** BEGIN Available data **
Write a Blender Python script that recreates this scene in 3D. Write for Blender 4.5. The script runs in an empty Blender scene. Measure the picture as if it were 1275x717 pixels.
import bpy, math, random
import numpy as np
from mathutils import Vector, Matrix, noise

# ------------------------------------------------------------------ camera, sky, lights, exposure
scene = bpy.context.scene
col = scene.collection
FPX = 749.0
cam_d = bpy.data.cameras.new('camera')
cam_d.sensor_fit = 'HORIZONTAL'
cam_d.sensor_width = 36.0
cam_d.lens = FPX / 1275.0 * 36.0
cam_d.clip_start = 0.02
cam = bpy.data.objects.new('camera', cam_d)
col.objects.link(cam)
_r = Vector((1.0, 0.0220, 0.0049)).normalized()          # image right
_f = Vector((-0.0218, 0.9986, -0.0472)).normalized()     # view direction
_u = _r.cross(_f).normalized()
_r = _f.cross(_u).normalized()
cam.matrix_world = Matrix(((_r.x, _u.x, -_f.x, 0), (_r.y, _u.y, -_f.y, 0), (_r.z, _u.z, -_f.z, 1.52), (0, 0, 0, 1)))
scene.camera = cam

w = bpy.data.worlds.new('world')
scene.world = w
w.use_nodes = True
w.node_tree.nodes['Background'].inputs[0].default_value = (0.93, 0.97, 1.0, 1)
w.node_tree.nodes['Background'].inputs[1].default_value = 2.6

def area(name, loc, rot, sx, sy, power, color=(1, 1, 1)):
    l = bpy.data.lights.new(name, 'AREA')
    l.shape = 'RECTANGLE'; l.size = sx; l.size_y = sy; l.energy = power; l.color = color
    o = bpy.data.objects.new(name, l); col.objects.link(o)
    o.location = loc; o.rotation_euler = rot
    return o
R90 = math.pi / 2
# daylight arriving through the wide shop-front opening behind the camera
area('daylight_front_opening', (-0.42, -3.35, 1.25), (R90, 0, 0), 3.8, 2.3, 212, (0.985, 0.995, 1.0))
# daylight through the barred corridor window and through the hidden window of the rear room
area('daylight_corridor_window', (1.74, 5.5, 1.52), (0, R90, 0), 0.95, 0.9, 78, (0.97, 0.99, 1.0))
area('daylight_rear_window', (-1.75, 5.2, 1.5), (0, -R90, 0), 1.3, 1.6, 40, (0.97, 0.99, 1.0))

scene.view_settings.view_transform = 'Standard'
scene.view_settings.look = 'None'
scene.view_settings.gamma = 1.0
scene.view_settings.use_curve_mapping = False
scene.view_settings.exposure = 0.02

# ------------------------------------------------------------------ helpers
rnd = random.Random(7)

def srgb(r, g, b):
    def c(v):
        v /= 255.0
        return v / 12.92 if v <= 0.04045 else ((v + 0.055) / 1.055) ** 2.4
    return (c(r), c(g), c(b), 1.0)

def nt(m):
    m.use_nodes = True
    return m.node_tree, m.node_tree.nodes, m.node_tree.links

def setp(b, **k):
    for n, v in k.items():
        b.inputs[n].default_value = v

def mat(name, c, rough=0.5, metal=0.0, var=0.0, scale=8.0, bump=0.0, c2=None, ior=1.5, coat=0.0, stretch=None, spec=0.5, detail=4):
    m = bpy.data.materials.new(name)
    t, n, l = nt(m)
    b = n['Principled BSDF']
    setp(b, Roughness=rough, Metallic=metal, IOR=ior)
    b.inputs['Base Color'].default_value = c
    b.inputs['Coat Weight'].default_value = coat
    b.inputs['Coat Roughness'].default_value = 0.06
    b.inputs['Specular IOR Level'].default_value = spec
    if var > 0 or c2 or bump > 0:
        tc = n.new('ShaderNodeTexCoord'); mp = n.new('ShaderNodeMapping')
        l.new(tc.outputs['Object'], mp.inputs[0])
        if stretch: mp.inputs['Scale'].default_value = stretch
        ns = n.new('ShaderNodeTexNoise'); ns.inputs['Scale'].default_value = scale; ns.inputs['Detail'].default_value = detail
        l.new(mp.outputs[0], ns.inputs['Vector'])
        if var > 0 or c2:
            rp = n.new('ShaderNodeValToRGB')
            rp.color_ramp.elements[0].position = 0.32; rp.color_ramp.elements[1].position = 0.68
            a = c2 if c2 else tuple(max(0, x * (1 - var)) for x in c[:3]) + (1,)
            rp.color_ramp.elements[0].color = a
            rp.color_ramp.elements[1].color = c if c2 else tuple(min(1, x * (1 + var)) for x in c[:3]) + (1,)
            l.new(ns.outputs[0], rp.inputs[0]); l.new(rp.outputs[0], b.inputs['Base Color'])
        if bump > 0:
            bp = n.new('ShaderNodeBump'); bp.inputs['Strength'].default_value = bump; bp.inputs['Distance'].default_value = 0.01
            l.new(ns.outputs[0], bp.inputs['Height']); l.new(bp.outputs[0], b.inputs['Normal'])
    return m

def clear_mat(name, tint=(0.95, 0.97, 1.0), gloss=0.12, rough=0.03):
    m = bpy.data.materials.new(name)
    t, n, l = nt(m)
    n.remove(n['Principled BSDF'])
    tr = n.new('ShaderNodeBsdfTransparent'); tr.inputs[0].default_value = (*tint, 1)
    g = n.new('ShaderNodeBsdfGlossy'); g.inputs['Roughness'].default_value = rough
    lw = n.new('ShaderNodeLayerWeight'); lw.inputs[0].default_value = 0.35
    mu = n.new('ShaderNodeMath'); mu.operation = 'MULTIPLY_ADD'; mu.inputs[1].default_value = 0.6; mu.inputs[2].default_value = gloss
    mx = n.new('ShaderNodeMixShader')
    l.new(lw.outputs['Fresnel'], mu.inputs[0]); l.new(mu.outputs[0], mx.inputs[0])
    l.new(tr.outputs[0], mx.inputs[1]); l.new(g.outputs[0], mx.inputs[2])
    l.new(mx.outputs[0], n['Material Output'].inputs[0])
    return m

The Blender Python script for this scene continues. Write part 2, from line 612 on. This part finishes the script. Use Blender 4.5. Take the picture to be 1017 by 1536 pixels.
** END Available data **
Quote only the stretch of lines that starts the data above and ends with the line containing "from mathutils import Vector, Matrix, noise", both included.

Write a Blender Python script that recreates this scene in 3D. Write for Blender 4.5. The script runs in an empty Blender scene. Measure the picture as if it were 1275x717 pixels.
import bpy, math, random
import numpy as np
from mathutils import Vector, Matrix, noise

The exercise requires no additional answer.